Gbemisola Ikumelo attends the official Los Angeles red carpet premiere & screening of "A League Of Their Own" on August 04, 2022 in Los Angeles, California.
Gbemisola Ikumelo attends the official Los Angeles red carpet premiere & screening of "A League Of Their Own" on August 04, 2022 in Los Angeles, California.

Michael Kovac/Getty Images Gbemisola Ikumelo at the 'A League of Their Own' premiere

When you think back to the filming process, what was your most memorable day on set?

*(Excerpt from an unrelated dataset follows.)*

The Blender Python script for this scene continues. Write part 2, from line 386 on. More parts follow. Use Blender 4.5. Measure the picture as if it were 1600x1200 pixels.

There was a scene that was one of the last scenes we shot, if not maybe the last scene of the season. It was when Max says thank you to Clance for getting her to where she is, and they say that they're each other's team. I think they put that right there at the end, knowing that we're going to wrap and all the emotion of that. Seeing Chanté and the sisterhood that we formed, [I remember] all of that feeling so true in the moment and just feeling so grateful. It was a really beautiful moment.

Some of the actors have said something similar, that making this show felt like being a part of a real team, both on and off the screen.

Absolutely. I got the honor of being in the writers' room as well for this, so that isn't just with the cast. That's with the crew and in the writer's room, where we wanted to tell a story of a generation of people. In doing that, we're bringing bits of ourselves and bits of our own stories and bits of our lives. Doing that, you start to see some of that live on the page a bit, and it sort of translates. I do feel like some of that community was fostered right in the beginning, where we were just some of the people who got to sit and write this story together.